Reflections on
Window Rock: Peter's Dawn

The following thoughts arose from the composer George Arasimowicz as he contemplated the writing of Window Rock: Peter's Dawn, Soli Deo Gloria's tone poem based on the life of Peter, for the year 2000. Arasimowicz is the Dean of Arts, Media, and Communications at Wheaton College, Wheaton, Illinois.

THE CREATION IN PROGRESS

Arasimowicz attributes his present state of mind and sense of music to earlier encounters with life's struggles and the resulting joy and good that sometimes follows. He said, "My former experiences taught me much about mankind's hardship with life and confirm what I discover today in the scripture record of Peter the man."

Providing an example he sad, "In my day I tasted of the tragedy and rebirth of Poland. Studying at Chopin University in Warsaw, it was my lot to be in Gdansk, the seaport town that held the Lenin Shipyards. I was there that day when Lech Walensa stood high on the wall and with a megaphone withstood the communist lords of his country. I remember well the long queues faced by the average Pole for bread, shoes, or sugar. Thus was born the Solidarity movement leading to freedom from communism. Out of such struggle and sorrow came the resurrection of a nation. And I was there."

Turning to "the man" Peter, he sees what he calls "the dramaturgy of human lostness" followed by his transformation to life on a higher plane, the plane of sublime faith, the plane where the risen Christ abides.

He said, "I see in Peter his own moments of lows and highs that led to his ultimate finding of himself through the events of the denial, the cross and the resurrection of Jesus whom he loved and tried so hard to understand." Arasimowicz sees at least two faces in Peter.

There is
Peter the activist. He was always doing….two gnarled hands throwing out the net...one tightly held sword striking off the ear of an enemy...one awe-filled moment offering to build a tabernacle on the mount...an ear throbbing with the sound of the cock crow...two eyes flooded with tears...his broken body on the ground...and two feet rushing to the empty tomb. What more could he do to quiet his anxiety and his many times of uncertainty and confusion within his very soul?

Then a new picture emerges for Arasimowicz,
Peter the reflective. Peter reached moments in life when doing was impossible, reflective thought was all that remained. There was the dumb-struck moment of glory on the mount of transfiguration. There was the awful wrestling silence of prayer in Gethsemane. Then Peter's moment of wonder as he entered into the stark empty tomb that once held the body of the crucified. Later, there was the long and lonely night of lake fishing that gave Peter much time to ponder what was happening to him and those dear to him.

Arasimowicz sees all of this, repeatedly saying, "The cock crowing must be at the heart of the tone poem.

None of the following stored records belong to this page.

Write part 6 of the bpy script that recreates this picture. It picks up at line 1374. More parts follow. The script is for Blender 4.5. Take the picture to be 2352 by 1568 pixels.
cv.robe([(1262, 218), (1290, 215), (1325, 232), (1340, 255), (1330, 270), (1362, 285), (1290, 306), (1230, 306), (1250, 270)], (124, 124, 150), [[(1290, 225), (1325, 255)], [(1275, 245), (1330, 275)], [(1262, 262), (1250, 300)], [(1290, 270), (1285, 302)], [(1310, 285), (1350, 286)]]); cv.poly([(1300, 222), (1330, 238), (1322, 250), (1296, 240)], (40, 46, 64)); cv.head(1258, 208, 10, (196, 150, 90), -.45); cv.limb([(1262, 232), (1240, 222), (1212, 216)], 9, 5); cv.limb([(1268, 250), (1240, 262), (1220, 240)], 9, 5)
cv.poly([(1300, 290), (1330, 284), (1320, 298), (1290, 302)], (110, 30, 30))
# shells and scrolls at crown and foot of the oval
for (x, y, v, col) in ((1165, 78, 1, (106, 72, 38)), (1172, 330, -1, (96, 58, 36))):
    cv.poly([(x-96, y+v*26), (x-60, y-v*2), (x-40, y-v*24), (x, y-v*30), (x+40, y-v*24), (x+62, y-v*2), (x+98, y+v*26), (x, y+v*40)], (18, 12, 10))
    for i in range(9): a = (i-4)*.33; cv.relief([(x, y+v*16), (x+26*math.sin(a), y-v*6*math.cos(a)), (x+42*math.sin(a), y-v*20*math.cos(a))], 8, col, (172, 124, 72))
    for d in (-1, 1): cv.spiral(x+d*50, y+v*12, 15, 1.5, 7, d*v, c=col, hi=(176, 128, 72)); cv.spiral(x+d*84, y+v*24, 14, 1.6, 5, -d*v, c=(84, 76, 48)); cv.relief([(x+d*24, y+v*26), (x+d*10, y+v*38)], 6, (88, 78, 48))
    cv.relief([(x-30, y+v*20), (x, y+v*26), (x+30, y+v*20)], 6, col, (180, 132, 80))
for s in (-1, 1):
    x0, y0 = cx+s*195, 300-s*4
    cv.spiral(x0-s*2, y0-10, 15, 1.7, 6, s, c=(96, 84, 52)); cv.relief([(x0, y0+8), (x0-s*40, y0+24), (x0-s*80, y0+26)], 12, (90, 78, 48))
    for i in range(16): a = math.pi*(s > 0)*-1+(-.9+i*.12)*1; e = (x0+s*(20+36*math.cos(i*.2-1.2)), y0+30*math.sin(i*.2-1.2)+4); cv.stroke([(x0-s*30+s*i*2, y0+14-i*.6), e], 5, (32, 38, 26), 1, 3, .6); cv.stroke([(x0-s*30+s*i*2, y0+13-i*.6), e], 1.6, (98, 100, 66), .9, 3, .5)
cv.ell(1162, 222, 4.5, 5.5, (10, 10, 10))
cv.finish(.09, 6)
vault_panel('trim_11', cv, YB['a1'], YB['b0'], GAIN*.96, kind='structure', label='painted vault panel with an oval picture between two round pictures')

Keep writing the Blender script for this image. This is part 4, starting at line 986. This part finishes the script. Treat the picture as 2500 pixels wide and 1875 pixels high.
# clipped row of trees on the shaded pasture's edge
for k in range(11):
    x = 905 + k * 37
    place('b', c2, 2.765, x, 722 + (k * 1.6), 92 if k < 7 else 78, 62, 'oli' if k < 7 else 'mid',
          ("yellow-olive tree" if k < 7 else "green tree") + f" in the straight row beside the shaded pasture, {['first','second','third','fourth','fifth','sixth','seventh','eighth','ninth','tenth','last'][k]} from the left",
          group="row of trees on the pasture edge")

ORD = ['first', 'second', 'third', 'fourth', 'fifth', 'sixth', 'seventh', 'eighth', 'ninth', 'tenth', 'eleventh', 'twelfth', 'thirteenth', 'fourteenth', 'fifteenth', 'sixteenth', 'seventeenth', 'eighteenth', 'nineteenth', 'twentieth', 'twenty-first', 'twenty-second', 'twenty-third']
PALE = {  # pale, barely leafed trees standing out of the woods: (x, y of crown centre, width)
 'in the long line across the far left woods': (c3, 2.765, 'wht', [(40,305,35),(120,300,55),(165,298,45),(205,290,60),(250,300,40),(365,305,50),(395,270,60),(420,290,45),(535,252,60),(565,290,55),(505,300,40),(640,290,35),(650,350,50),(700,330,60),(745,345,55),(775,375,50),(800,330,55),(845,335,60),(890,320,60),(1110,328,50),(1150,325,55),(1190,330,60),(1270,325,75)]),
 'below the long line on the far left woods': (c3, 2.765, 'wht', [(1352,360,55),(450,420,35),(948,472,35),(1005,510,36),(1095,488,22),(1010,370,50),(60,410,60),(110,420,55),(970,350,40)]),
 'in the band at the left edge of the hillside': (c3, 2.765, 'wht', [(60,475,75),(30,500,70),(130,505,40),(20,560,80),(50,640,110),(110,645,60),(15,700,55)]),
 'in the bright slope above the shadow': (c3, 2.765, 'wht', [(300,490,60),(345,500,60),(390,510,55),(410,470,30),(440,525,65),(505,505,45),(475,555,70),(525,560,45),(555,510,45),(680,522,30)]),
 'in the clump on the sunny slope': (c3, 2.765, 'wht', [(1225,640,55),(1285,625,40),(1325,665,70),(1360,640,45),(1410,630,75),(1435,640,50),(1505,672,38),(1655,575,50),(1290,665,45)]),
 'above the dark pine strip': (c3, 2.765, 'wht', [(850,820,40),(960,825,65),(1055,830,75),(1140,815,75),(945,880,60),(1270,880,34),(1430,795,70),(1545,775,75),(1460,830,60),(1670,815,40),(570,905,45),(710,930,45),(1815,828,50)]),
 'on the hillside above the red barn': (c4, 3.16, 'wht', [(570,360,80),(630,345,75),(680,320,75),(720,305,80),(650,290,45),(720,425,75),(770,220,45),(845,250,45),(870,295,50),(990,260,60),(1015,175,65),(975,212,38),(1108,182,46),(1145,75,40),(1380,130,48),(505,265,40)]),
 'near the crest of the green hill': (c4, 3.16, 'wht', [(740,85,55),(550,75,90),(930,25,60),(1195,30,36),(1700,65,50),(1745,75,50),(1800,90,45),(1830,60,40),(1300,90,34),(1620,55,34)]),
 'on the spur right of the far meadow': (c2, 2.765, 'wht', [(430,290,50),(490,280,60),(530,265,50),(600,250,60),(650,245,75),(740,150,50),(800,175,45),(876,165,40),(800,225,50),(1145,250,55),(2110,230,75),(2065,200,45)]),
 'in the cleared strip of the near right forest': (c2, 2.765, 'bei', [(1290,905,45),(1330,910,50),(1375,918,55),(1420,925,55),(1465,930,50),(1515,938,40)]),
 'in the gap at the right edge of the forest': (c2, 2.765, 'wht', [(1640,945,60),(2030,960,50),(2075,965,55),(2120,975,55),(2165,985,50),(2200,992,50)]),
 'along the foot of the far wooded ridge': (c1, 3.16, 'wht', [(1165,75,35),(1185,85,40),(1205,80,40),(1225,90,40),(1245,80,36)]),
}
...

I must find instruments, ways, and colors of sound to portray that awful moment of truth for all of us between activism and contemplation, about the meaning of life itself."

THE COMPOSER

A unique individual and composer, George Arasimowicz explicates three influences from his life that have developed his musical character and style.

Arasimowicz has had a lifelong fascination with the colors of sounds. He said, "Since boyhood I have been interested in styles, sonority, timbre, pitch, and all that goes into the sound part of music." How is music made? What are its ingredients? This became his driving force still evident as he explicated the new sounds of the new century. He described the computer, the synthesizer, and the possibilities of cataloguing voices and instruments, like the distinct fingerprint of the voice or the instrument in the hands of a great player.

Secondly, George Arasimowicz explained how his "multicultural life has contributed much to a cross-cultural understanding of man and music." Arasimowicz's parents were immigrants from Poland to Canada. He himself was a Canadian who immigrated to America. Later his music travels carried him to the people and nations of the world. His studies and performances have taken him to Poland, Scotland, England, Brazil, French Montreal, Paris, Australia, Hungary, Germany, and Austria.

Lastly, reflecting on the influences of the media and the technology of present day sounds, Arasimowicz said, "I sense a call to the new possibilities of sound. There are enormous doors far into the future. Media and technology are wavelike, forming new imagery and new sounds never before discerned. The electronic century is only beginning."

George Arasimowicz concluded, "I am fascinated with the coming world of sound. It is my ambition and hope to lead the future of young musicians into that coming world, yet untested, yet unexplored."